Acceleration of turbulent combustion simulation through principal components transport and machine learning

The dimensionality reduction of the combustion thermochemical state space using principal component analysis (PCA) can yield a significant reduction in the variables of this space. In this study, we investigate the potential of accelerating direct numerical simulations (DNS) in turbulent combustion by the solution of transport equations for the principal components (PCs) of the combustion state space and machine learning to evaluate their chemical source terms and transport coefficients. A reduced set of transport equations for these PCs is used instead of the transport equations for the thermo-chemical scalers (species and energy) as in a traditional DNS. The data needed for the determination of the PCs and their chemical and transport terms is based on a lower-dimensional and smaller domain DNS data spanning the desired composition space.
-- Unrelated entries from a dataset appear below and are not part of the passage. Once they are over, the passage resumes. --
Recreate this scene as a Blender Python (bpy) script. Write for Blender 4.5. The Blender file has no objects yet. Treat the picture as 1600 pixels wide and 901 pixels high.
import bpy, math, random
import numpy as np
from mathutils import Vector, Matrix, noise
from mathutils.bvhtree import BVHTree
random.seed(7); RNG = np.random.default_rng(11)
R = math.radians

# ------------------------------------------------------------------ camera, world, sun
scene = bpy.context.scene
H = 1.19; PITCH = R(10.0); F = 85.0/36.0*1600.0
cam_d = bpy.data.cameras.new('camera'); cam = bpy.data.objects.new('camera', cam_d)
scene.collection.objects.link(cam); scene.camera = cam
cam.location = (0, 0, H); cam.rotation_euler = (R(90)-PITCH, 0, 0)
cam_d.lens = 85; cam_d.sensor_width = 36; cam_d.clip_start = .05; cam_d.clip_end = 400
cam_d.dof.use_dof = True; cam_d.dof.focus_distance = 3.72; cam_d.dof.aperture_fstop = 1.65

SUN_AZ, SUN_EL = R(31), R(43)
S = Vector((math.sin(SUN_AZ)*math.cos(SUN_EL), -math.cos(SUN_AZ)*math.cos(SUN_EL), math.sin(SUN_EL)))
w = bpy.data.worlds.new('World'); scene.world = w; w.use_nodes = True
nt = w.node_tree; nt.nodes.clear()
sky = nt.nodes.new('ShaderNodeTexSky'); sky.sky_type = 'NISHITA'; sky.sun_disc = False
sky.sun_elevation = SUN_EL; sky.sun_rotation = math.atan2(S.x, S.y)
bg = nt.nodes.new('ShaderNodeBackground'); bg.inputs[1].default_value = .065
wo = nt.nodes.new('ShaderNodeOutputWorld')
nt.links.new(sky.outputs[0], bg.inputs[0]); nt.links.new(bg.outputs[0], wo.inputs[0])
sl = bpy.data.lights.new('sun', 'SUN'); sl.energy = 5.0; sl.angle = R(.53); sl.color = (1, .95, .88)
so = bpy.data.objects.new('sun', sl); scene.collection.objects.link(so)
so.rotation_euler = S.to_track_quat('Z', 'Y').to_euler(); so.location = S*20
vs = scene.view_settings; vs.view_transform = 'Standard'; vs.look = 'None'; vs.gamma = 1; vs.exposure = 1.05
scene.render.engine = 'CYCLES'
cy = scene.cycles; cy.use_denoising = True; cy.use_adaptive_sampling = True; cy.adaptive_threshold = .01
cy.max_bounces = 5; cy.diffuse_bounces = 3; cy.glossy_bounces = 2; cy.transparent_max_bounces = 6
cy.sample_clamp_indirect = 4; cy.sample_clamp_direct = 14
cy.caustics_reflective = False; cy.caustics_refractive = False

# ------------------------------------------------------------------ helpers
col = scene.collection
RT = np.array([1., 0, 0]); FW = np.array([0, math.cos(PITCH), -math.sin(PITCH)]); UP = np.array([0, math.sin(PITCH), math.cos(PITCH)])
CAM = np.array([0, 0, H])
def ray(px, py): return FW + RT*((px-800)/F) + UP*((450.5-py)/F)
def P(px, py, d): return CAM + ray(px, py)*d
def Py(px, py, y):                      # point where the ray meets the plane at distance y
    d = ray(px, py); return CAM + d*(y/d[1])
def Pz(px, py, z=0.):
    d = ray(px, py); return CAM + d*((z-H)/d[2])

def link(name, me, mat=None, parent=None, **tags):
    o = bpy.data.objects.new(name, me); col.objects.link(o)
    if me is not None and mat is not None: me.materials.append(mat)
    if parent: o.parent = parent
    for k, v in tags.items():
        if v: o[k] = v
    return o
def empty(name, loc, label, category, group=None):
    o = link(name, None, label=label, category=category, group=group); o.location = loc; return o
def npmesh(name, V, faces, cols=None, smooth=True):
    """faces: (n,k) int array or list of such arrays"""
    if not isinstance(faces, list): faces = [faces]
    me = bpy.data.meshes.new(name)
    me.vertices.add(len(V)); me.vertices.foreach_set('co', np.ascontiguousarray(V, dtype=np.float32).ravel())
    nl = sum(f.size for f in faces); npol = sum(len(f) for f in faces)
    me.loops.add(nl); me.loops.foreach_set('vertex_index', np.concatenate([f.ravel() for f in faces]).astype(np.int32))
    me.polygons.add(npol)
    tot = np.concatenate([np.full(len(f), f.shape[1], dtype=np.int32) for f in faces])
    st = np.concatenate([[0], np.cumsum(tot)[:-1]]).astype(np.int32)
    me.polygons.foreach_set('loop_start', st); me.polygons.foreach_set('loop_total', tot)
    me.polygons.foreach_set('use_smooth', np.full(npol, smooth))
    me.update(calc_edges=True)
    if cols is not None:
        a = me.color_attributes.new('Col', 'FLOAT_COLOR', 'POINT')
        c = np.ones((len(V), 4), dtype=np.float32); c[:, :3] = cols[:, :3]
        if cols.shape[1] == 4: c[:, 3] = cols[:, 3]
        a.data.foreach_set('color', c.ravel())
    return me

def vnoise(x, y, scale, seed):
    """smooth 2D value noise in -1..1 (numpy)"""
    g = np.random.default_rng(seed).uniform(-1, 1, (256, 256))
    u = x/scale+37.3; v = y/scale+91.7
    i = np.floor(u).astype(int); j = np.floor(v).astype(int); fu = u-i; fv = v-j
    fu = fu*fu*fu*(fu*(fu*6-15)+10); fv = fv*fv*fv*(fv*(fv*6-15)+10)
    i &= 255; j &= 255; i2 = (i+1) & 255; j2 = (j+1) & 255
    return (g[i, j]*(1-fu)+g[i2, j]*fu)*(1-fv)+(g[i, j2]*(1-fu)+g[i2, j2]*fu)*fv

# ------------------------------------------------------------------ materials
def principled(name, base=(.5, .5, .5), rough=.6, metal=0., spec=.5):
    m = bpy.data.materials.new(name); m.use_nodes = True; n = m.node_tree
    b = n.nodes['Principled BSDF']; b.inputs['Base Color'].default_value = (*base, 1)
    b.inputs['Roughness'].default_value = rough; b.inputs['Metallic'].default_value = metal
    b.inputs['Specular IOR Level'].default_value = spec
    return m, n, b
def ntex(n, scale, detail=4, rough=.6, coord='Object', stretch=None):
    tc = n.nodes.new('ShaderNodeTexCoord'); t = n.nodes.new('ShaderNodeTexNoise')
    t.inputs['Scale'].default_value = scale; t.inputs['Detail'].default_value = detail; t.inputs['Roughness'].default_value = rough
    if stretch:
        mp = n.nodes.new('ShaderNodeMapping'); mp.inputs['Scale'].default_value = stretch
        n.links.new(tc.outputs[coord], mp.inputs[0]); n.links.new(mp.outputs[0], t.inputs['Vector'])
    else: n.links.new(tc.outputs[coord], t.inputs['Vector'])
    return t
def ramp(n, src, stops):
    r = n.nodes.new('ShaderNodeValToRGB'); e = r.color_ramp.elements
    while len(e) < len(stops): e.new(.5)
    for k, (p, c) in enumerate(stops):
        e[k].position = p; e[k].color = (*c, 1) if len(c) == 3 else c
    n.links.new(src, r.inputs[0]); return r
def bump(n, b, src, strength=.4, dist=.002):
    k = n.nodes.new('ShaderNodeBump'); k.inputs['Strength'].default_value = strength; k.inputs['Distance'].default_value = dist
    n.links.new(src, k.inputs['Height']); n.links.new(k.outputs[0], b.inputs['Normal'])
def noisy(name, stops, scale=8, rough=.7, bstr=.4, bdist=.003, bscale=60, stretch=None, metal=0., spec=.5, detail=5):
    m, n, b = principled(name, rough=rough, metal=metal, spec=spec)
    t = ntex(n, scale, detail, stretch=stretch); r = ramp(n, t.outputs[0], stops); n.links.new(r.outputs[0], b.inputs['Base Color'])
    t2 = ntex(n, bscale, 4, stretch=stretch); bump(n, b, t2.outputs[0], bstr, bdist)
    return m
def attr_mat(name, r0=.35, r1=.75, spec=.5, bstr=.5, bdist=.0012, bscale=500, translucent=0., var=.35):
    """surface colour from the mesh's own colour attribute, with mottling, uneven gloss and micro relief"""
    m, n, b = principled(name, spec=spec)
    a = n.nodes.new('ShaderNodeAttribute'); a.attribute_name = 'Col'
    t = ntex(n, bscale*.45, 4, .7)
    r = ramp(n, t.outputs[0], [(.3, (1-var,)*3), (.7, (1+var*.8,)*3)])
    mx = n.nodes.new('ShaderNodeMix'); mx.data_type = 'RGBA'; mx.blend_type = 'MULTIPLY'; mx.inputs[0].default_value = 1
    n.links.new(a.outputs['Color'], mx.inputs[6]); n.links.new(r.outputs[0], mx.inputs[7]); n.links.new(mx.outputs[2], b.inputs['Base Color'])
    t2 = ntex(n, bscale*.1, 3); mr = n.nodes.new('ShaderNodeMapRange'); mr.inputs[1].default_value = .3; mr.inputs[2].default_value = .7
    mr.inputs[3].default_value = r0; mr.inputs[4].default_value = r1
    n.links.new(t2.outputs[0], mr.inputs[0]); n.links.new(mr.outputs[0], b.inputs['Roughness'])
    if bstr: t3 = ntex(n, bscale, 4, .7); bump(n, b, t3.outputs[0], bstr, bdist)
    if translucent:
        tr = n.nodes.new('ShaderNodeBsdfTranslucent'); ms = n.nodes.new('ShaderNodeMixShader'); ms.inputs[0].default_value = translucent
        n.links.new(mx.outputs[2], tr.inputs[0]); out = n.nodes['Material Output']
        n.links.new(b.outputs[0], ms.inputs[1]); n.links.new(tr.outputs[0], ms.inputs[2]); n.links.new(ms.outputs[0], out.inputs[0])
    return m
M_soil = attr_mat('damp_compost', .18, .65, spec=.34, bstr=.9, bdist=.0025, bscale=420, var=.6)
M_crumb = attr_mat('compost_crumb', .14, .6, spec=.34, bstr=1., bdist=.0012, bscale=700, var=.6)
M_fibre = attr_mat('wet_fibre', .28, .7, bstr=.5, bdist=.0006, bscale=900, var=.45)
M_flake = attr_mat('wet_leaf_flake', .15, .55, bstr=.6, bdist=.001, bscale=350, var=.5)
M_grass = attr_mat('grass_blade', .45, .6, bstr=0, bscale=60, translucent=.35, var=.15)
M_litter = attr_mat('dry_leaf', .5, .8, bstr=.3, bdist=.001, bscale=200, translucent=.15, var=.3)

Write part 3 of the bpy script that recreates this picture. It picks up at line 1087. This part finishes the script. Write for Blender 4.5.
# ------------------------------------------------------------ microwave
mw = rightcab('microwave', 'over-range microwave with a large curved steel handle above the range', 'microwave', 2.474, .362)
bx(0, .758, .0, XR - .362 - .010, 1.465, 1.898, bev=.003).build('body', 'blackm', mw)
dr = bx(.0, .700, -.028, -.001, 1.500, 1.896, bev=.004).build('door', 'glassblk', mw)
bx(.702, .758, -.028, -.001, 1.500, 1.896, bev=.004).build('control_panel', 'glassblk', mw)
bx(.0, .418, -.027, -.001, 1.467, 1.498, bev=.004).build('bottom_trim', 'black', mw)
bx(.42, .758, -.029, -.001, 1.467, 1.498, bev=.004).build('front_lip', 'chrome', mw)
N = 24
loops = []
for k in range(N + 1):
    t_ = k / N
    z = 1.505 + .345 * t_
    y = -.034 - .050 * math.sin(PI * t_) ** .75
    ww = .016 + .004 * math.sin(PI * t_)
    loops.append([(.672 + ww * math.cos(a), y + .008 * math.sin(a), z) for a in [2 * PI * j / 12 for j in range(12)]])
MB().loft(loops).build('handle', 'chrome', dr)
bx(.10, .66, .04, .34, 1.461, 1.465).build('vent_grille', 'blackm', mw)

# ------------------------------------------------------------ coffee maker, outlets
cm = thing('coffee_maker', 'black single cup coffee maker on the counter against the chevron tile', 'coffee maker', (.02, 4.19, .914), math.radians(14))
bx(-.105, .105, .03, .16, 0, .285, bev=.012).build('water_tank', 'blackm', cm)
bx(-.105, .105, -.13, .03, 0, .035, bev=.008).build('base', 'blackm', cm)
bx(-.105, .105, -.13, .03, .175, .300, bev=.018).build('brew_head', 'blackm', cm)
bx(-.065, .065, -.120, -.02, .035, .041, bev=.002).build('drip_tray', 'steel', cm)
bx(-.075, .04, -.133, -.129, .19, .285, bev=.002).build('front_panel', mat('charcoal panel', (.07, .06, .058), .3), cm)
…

PCA is performed on this data and the desired number of PCs is determined. Moreover, this data is used to determine the chemical source terms and the PCs diffusion coefficients. These quantities are modeled in terms of the transported PCs using artificial neural networks (ANN). The formulation is implemented for a premixed methane-air flame in a three- dimensional slot- bunsen burner. Fluid flow and premixed combustion statistics of DNS based on the PC transport show an agreement with the statistics of DNS of the full thermo-chemical state. Moreover, the results show a two order reduction in the computational cost of the simulation, thus enabling the extension of the simulation to a larger computational domain with complex reaction mechanisms.